Category: 1974

The Viola Crayola – Music: Breathing Of Statues (1974)

“You know, there are great guitar trio albums and then there’s San Antonio’s Viola Crayola. This jazzy psych freakout jam album is just remarkable and sounds about 15 years ahead of its time in technique. And fortunately it IS of its era sound-wise. This thing just rips and shreds and wah-wah’s until you collapse from exhaustion. The last 2 minute goofball track allows us to see Viola’s mentor – Mr. Zappa. If these guys released this in 1991, there would be a monthly feature in Guitar Player for him. Unfortunately, Tony Viola died tragically later in 1974. Album is only about 29 minutes long. A bootleg exists.”

Yatha Sidhra – A Meditation Mass (1974)

“The first intention was to create a dreamy musical landscape where the Moog synth, the flute & traditional “percussive” instruments play an important part. Seen as a concept album, “A Meditation Mass” is almost exclusively instrumental. A long suite divided in two themes with two variations for each one. A beautiful and ecstatic musical journey. Their sound oscillates between “pastoral” folk music, spacey rock with the addition of discreet jazzy accents.”

Tommy Bolin – Live At Ebbets Field (1974)

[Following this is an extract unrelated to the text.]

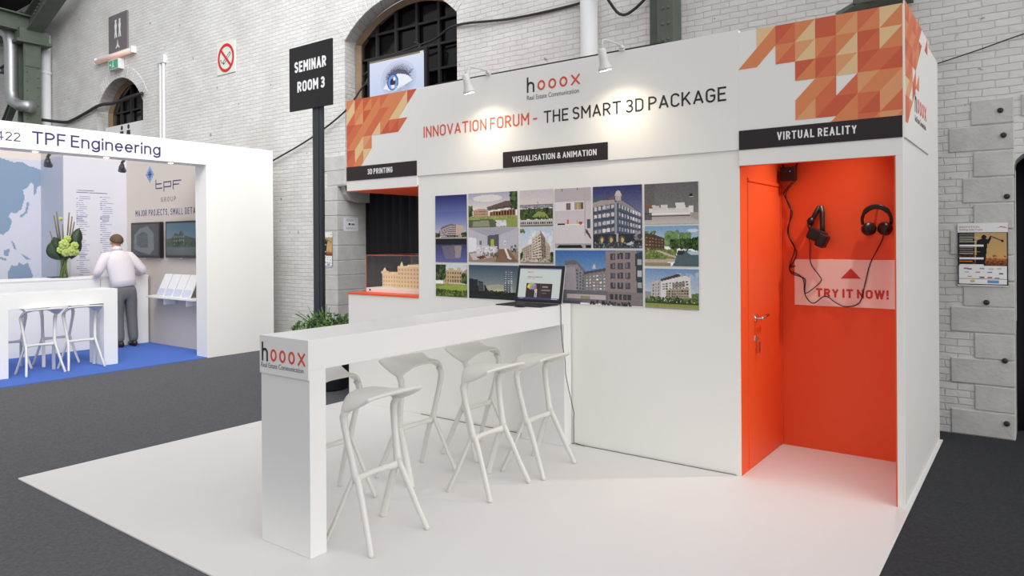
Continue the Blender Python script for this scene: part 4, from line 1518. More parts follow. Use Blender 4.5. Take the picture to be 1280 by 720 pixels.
for r_ in range(5):
    for k in range(10):
        m.box(-4.485 + k * .042, -4.463 + k * .042, .2385, .24, 1.15 + r_ * .04, 1.172 + r_ * .04)
m.build('windows', MT['modelwin'], bmod)

# ================================================================== VIRTUAL REALITY NICHE: headset, headphones, cables, small box
YW = .95
vr = thing('vr_headset', (-.69, YW, 1.6), 'black virtual reality headset hanging on the orange wall', 'headset')
m = MB()
a = math.radians(-24)
ux, uz = Vector((math.cos(a), 0, math.sin(a))), Vector((-math.sin(a), 0, math.cos(a)))
cc = Vector((-.695, YW - .075, 1.63))
m.obox(cc, ux * .062, Vector((0, .050, 0)), uz * .045)
m.obox(cc + ux * .055 - uz * .02 + Vector((0, -.02, 0)), ux * .035, Vector((0, .055, 0)), uz * .05)
m.build('visor', MT['black'], vr, bevel=.014)
m = MB()
m.tube([cc - ux * .05 + uz * .02, (-.752, YW - .06, 1.70), (-.735, YW - .04, 1.75), (-.69, YW - .02, 1.842), (-.68, YW - .012, 1.846), (-.668, YW - .03, 1.80), (-.662, YW - .05, 1.70), (-.655, YW - .07, 1.65)], [(.010, .018)] * 8, 8)
m.build('head_strap', MT['black'], vr, smooth=True)
m = MB()
m.sphere((-.745, YW - .05, 1.735), .03, 10, 8, (.9, .8, 1.1))
m.build('strap_pad', MT['black'], vr, smooth=True)
m = MB()
m.lathe((-.685, YW - .03, 1.848), [(.006, 0), (.006, .03)], 8, 'y')
m.build('hook', MT['iron'], vr)

hp = thing('headphones', (-.30, YW, 1.7), 'black over-ear headphones hanging on the orange wall near the niche edge', 'headphones')
hc = Vector((-.295, YW - .05, 1.735))
m = MB()
pts, rr = [], []
for i in range(15):
    t = math.radians(-18 + 216 * i / 14)
    pts.append(hc + Vector((.095 * math.cos(t), -.01 * math.sin(t), .098 * math.sin(t))))
    rr.append((.008, .018) if 3 < i < 11 else (.006, .011))
m.tube(pts, rr, 8, ref=(0, 1, 0))
m.build('headband', MT['black'], hp, smooth=True)
for s, dx in ((-1, -.048), (1, .055)):
    m = MB()
    c0 = hc + Vector((dx, -.01, -.062))
    ax = Vector((-.55 * s, -.75, .25)).normalized()
    m.tube([c0 - ax * .028, c0 - ax * .024, c0 + ax * .012, c0 + ax * .03, c0 + ax * .034], [.026, .046, .048, .040, .02], 18)
    e_ = m.build('ear_cup', MT['black'], hp, smooth=True)
    m = MB()
    m.tube([c0 - ax * .033, c0 - ax * .0285], [.020, .024], 14)
    k_ = m.build('cap', MT['steel'], e_, smooth=True)
m = MB()
m.lathe((-.295, YW - .05, 1.833 - .012), [(.006, 0), (.006, .05)], 8, 'y')
m.build('hook', MT['iron'], hp)


def wall_cable(pts, r, lab, name='headset_cable'):
    # smooth through points
    P = [Vector((x, YW - d, z)) for x, z, d in pts]
    out = []
    for i in range(len(P) - 1):
        p0, p1, p2, p3 = P[max(i - 1, 0)], P[i], P[i + 1], P[min(i + 2, len(P) - 1)]
        for k in range(5):
            t = k / 5
            out.append(.5 * ((2 * p1) + (p2 - p0) * t + (2 * p0 - 5 * p1 + 4 * p2 - p3) * t * t + (3 * p1 - p0 - 3 * p2 + p3) * t ** 3))
    out.append(P[-1])
    m = MB()
    m.tube(out, r, 6)
    return tag(m.build(name, MT['black'], smooth=True), lab, 'cable')


wall_cable([(-.86, 2.06, .05), (-.945, 1.97, .02), (-.94, 1.93, .02), (-.90, 1.83, .012), (-.918, 1.64, .012), (-.862, 1.51, .012), (-.875, 1.44, .012), (-.912, 1.385, .012), (-.87, 1.395, .012)], .0042, 'black cable twisting down the orange wall from the small box')
wall_cable([(-.85, 2.05, .055), (-.93, 1.96, .03), (-.915, 1.86, .016), (-.888, 1.80, .016), (-.925, 1.66, .016), (-.872, 1.53, .016), (-.91, 1.40, .016), (-.90, 1.34, .012), (-.84, 1.315, .012), (-.797, 1.29, .012), (-.80, 1.18, .012), (-.741, 1.112, .012), (-.655, 1.17, .012), (-.58, 1.125, .012), (-.51, 1.098, .012), (-.42, 1.13, .012), (-.385, 1.25, .012), (-.345, 1.42, .012), (-.27, 1.58, .014), (-.252, 1.645, .03)], .0036, 'black headphone cable looping across the TRY IT NOW! sign')
wall_cable([(-.758, 1.60, .05), (-.757, 1.56, .02), (-.757, 1.42, .012), (-.70, 1.33, .012), (-.682, 1.285, .012), (-.75, 1.215, .012), (-.80, 1.19, .012), (-.808, 1.28, .012), (-.84, 1.325, .012), (-.912, 1.36, .012), (-.895, 1.40, .012)], .0034, 'black headset cable curling over the left half of the TRY IT NOW! sign')
bx_ = thing('tracking_camera', (-.905, YW, 2.06), 'small black sensor box with cables at the top left of the orange wall', 'sensor')
m = MB()
m.box(-.955, -.848, YW - .10, YW - .02, 2.05, 2.155)
m.build('housing', MT['black'], bx_, bevel=.006)
m = MB()
m.tube([(-.945, YW - .04, 2.15), (-.95, YW - .04, 2.20), (-.93, YW - .03, 2.225), (-.90, YW - .02, 2.19)], .008, 8)
m.tube([(-.86, YW - .04, 2.15), (-.838, YW - .04, 2.19), (-.842, YW - .03, 2.225), (-.87, YW - .01, 2.24)], .008, 8)
m.build('bracket', MT['black'], bx_, smooth=True)
m = MB()
m.lathe((-.88, YW - .1025, 2.12), [(.005, 0), (.005, .003)], 8, 'y')
m.build('status_light', mat('blue_led', (60, 90, 220), .4, emit=1.0), bx_)

# ================================================================== SEMINAR SIGN AND PLANTER
SY = .5
sg = thing('sign_post', (-6.07, SY, G), 'tall charcoal post with black board reading SEMINAR ROOM 3', 'sign')
m = MB()
m.box(-6.155, -6.0, SY + .0, SY + .05, G + .013, 3.6)
m.box(-6.115, -6.04, SY - .008, SY, .03, 3.2)
m.box(-6.28, -5.99, SY - .02, SY + .36, G + .001, G + .013)
m.build('post', MT['stage'], sg, bevel=.004)
m = MB()
m.box(-6.545, -5.767, SY - .03, SY - .008, 3.155, 3.908)
brd = m.build('sign_board', MT['signblack'], sg, bevel=.002)
stroke_text('SEMINAR', MT['signwhite'], brd, (-6.443, SY - .03, 3.603), X, Z, .58, .128, weight=.20, gap=.13)
stroke_text('ROOM 3', MT['signwhite'], brd, (-6.39, SY - .03, 3.366), X, Z, .50, .128, weight=.20, gap=.13, space=.34)
pt_ = thing('potted_shrub', (-5.66, .30, G), 'low green shrub in a dark pot at the foot of the seminar sign post', 'plant')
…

“Bolin is know by way too few guitarists and rock fans out there. His playing is simply put, phenomenally versatile and flat-out fun. It seems Bolin never took himself too seriously, easily throwing down the blues, rocking out with the best Hendrixian riffs of his day, and even playing Gomez-styled jazz rock fusion… This recording catches Bolin doing it all, having a blast, and laying down the jams he loved, in the raw, full of Bolin energy and his crazy way with an axe. Bolin’s Echoplex effect screamin’ into an infinity of feedback-looped, echoes before suddenly collapsing upon themselves into abrupt silence is strangely apropos.”

Birth Control – Live (1974)

“Birth Control’s straightforward progressive rock sound is perfectly demonstrated on Birth Control Live, recorded in June 1974… The best example of their early-’70s sound can be found on the 15 minutes of “Back from Hell” and on the even longer “Gamma Ray” combining an entertaining mix of improvised guitar and keyboard interplay that wonderfully stretches itself out.”